VEGA: We’ve seen lot of families choose charitable vehicles solely from an income and estate tax planning perspective—yet those vehicles ultimately don’t match the goals of their philanthropy. So we find it valuable to ask:
1. What is the vision and purpose of your philanthropy? For instance, if a family wants to make an impact on a specific cause, that might lend more to spending down philanthropic assets instead of having a stream of assets to pass down to the next generation.

2. Define your philanthropic mission statement. Walking clients through a value survey can help with this, especially when a client intends to involve younger generations. It’s important to identify shared values and interests.

3. How do you measure philanthropic impact? Quantitatively, qualitatively or both?
Also, discussing philanthropy twice a year works very well. The first meeting focuses on reviewing the impact of clients’ gifts and the second covers strategy.

SILVERIO: We break philanthropy into three components:
1. Contribution: What assets (and how many) do you want to contribute?  Our practice started by identifying low-basis shares of stock on an episodic basis. Now we’ve evolved to maximizing AGI contributions every year.

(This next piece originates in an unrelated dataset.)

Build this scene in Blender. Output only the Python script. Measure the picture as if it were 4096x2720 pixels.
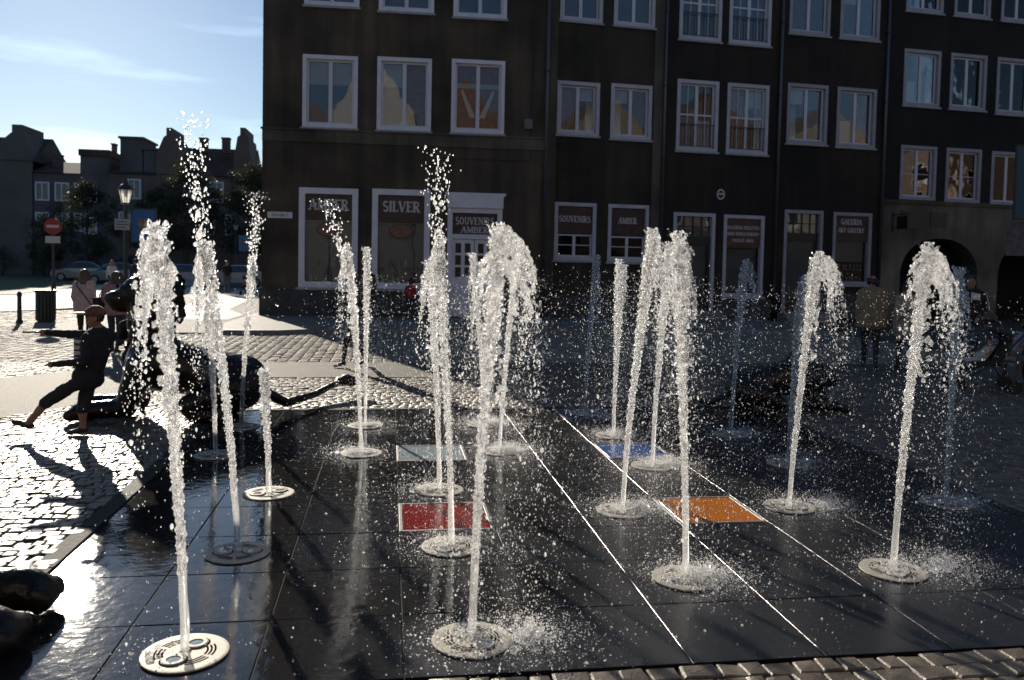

2. Investments: Once those assets are gifted into a charitable vehicle, how do we invest them? Our practice offers separately managed accounts, ESG screens and private placement vehicles for impact investing, to align the way our clients give with how they're investing in their portfolio.

3. Long-term Goal: Do you want to give the majority of your assets away during your lifetime or transfer them in a foundation to the next generation? This helps determine the most appropriate vehicle.
We also host networking events for clients to talk about the causes they support and how they're thinking about giving.